■ Exercise requirements
Return each line of the material verbatim.

■ Data
'''

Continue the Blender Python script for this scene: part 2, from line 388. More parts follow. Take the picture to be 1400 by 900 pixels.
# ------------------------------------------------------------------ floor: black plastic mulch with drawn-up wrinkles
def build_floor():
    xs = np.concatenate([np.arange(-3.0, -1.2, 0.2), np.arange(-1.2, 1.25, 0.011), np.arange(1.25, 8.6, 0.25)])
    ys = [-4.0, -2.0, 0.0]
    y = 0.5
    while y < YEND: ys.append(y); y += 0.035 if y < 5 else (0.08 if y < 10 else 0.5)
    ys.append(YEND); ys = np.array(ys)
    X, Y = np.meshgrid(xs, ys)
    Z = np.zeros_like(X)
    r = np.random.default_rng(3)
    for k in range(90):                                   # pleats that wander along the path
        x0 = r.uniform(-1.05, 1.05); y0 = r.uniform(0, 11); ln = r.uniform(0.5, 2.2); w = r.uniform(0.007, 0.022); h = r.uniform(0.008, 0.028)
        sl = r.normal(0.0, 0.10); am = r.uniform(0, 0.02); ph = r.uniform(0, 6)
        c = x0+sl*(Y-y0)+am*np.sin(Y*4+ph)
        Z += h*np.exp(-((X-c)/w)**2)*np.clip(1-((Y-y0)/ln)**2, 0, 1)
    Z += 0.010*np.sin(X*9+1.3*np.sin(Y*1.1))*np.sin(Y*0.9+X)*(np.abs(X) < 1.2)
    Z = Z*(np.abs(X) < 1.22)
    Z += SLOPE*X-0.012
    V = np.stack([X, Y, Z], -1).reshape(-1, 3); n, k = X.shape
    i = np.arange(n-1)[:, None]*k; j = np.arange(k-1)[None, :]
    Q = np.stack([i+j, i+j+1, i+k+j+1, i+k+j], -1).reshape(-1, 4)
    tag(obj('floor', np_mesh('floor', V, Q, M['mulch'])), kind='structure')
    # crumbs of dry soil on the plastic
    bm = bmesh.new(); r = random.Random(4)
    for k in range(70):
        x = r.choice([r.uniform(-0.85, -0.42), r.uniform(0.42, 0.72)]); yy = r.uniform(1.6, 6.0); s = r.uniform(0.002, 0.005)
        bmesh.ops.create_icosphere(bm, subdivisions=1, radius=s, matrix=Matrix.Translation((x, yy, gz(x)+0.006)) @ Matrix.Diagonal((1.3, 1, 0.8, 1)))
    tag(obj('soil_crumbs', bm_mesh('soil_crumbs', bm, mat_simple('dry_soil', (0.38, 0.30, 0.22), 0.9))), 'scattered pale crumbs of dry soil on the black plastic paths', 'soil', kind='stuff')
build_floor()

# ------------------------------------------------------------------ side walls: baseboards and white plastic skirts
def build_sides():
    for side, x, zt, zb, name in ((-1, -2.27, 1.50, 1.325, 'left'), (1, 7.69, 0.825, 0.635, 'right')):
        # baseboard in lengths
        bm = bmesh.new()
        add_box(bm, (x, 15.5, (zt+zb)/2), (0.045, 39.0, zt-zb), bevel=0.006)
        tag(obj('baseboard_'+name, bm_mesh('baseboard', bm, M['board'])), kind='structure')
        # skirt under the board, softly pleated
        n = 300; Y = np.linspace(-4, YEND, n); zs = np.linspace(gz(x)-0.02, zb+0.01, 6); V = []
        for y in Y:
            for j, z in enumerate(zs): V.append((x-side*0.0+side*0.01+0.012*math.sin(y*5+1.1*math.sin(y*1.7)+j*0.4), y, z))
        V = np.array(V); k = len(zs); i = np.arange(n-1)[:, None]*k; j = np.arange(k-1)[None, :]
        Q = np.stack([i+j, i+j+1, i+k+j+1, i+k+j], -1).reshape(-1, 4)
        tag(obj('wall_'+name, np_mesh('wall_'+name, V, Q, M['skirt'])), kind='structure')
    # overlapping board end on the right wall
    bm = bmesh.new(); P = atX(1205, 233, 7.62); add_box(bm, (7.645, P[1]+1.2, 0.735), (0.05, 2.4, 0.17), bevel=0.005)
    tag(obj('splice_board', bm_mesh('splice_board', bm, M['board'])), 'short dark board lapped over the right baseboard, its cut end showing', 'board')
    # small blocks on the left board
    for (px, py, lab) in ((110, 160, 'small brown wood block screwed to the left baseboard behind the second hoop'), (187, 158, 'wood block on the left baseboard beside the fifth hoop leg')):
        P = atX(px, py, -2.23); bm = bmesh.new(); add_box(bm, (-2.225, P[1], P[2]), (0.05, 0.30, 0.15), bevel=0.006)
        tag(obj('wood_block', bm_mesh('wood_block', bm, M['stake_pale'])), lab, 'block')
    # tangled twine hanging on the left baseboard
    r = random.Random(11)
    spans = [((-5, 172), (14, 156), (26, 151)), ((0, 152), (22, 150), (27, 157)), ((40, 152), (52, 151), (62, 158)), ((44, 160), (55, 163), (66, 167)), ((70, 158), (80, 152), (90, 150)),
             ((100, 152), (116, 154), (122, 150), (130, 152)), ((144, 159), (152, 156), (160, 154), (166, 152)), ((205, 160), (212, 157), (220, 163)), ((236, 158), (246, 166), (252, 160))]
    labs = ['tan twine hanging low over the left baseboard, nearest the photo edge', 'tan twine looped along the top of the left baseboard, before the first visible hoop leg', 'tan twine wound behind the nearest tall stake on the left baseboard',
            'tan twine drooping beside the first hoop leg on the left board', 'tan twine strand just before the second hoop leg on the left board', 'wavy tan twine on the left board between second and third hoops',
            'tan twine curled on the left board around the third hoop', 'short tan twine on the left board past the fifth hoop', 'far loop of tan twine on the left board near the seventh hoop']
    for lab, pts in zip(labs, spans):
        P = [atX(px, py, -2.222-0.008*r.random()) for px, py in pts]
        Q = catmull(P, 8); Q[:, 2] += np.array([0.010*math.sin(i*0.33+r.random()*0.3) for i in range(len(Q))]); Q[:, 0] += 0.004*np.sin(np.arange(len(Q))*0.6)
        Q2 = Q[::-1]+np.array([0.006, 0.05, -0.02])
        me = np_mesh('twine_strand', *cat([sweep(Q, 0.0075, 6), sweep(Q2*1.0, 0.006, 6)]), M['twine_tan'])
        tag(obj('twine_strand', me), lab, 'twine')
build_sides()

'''

■ Complete response
Continue the Blender Python script for this scene: part 2, from line 388. More parts follow. Take the picture to be 1400 by 900 pixels.
# ------------------------------------------------------------------ floor: black plastic mulch with drawn-up wrinkles
def build_floor():
    xs = np.concatenate([np.arange(-3.0, -1.2, 0.2), np.arange(-1.2, 1.25, 0.011), np.arange(1.25, 8.6, 0.25)])
    ys = [-4.0, -2.0, 0.0]
    y = 0.5
    while y < YEND: ys.append(y); y += 0.035 if y < 5 else (0.08 if y < 10 else 0.5)
    ys.append(YEND); ys = np.array(ys)
    X, Y = np.meshgrid(xs, ys)
    Z = np.zeros_like(X)
    r = np.random.default_rng(3)
    for k in range(90):                                   # pleats that wander along the path
        x0 = r.uniform(-1.05, 1.05); y0 = r.uniform(0, 11); ln = r.uniform(0.5, 2.2); w = r.uniform(0.007, 0.022); h = r.uniform(0.008, 0.028)
        sl = r.normal(0.0, 0.10); am = r.uniform(0, 0.02); ph = r.uniform(0, 6)
        c = x0+sl*(Y-y0)+am*np.sin(Y*4+ph)
        Z += h*np.exp(-((X-c)/w)**2)*np.clip(1-((Y-y0)/ln)**2, 0, 1)
    Z += 0.010*np.sin(X*9+1.3*np.sin(Y*1.1))*np.sin(Y*0.9+X)*(np.abs(X) < 1.2)
    Z = Z*(np.abs(X) < 1.22)
    Z += SLOPE*X-0.012
    V = np.stack([X, Y, Z], -1).reshape(-1, 3); n, k = X.shape
    i = np.arange(n-1)[:, None]*k; j = np.arange(k-1)[None, :]
    Q = np.stack([i+j, i+j+1, i+k+j+1, i+k+j], -1).reshape(-1, 4)
    tag(obj('floor', np_mesh('floor', V, Q, M['mulch'])), kind='structure')
    # crumbs of dry soil on the plastic
    bm = bmesh.new(); r = random.Random(4)
    for k in range(70):
        x = r.choice([r.uniform(-0.85, -0.42), r.uniform(0.42, 0.72)]); yy = r.uniform(1.6, 6.0); s = r.uniform(0.002, 0.005)
        bmesh.ops.create_icosphere(bm, subdivisions=1, radius=s, matrix=Matrix.Translation((x, yy, gz(x)+0.006)) @ Matrix.Diagonal((1.3, 1, 0.8, 1)))
    tag(obj('soil_crumbs', bm_mesh('soil_crumbs', bm, mat_simple('dry_soil', (0.38, 0.30, 0.22), 0.9))), 'scattered pale crumbs of dry soil on the black plastic paths', 'soil', kind='stuff')
build_floor()

# ------------------------------------------------------------------ side walls: baseboards and white plastic skirts
def build_sides():
    for side, x, zt, zb, name in ((-1, -2.27, 1.50, 1.325, 'left'), (1, 7.69, 0.825, 0.635, 'right')):
        # baseboard in lengths
        bm = bmesh.new()
        add_box(bm, (x, 15.5, (zt+zb)/2), (0.045, 39.0, zt-zb), bevel=0.006)
        tag(obj('baseboard_'+name, bm_mesh('baseboard', bm, M['board'])), kind='structure')
        # skirt under the board, softly pleated
        n = 300; Y = np.linspace(-4, YEND, n); zs = np.linspace(gz(x)-0.02, zb+0.01, 6); V = []
        for y in Y:
            for j, z in enumerate(zs): V.append((x-side*0.0+side*0.01+0.012*math.sin(y*5+1.1*math.sin(y*1.7)+j*0.4), y, z))
        V = np.array(V); k = len(zs); i = np.arange(n-1)[:, None]*k; j = np.arange(k-1)[None, :]
        Q = np.stack([i+j, i+j+1, i+k+j+1, i+k+j], -1).reshape(-1, 4)
        tag(obj('wall_'+name, np_mesh('wall_'+name, V, Q, M['skirt'])), kind='structure')
    # overlapping board end on the right wall
    bm = bmesh.new(); P = atX(1205, 233, 7.62); add_box(bm, (7.645, P[1]+1.2, 0.735), (0.05, 2.4, 0.17), bevel=0.005)
    tag(obj('splice_board', bm_mesh('splice_board', bm, M['board'])), 'short dark board lapped over the right baseboard, its cut end showing', 'board')
    # small blocks on the left board
    for (px, py, lab) in ((110, 160, 'small brown wood block screwed to the left baseboard behind the second hoop'), (187, 158, 'wood block on the left baseboard beside the fifth hoop leg')):
        P = atX(px, py, -2.23); bm = bmesh.new(); add_box(bm, (-2.225, P[1], P[2]), (0.05, 0.30, 0.15), bevel=0.006)
        tag(obj('wood_block', bm_mesh('wood_block', bm, M['stake_pale'])), lab, 'block')
    # tangled twine hanging on the left baseboard
    r = random.Random(11)
    spans = [((-5, 172), (14, 156), (26, 151)), ((0, 152), (22, 150), (27, 157)), ((40, 152), (52, 151), (62, 158)), ((44, 160), (55, 163), (66, 167)), ((70, 158), (80, 152), (90, 150)),
             ((100, 152), (116, 154), (122, 150), (130, 152)), ((144, 159), (152, 156), (160, 154), (166, 152)), ((205, 160), (212, 157), (220, 163)), ((236, 158), (246, 166), (252, 160))]
    labs = ['tan twine hanging low over the left baseboard, nearest the photo edge', 'tan twine looped along the top of the left baseboard, before the first visible hoop leg', 'tan twine wound behind the nearest tall stake on the left baseboard',
            'tan twine drooping beside the first hoop leg on the left board', 'tan twine strand just before the second hoop leg on the left board', 'wavy tan twine on the left board between second and third hoops',
            'tan twine curled on the left board around the third hoop', 'short tan twine on the left board past the fifth hoop', 'far loop of tan twine on the left board near the seventh hoop']
    for lab, pts in zip(labs, spans):
        P = [atX(px, py, -2.222-0.008*r.random()) for px, py in pts]
        Q = catmull(P, 8); Q[:, 2] += np.array([0.010*math.sin(i*0.33+r.random()*0.3) for i in range(len(Q))]); Q[:, 0] += 0.004*np.sin(np.arange(len(Q))*0.6)
        Q2 = Q[::-1]+np.array([0.006, 0.05, -0.02])
        me = np_mesh('twine_strand', *cat([sweep(Q, 0.0075, 6), sweep(Q2*1.0, 0.006, 6)]), M['twine_tan'])
        tag(obj('twine_strand', me), lab, 'twine')
build_sides()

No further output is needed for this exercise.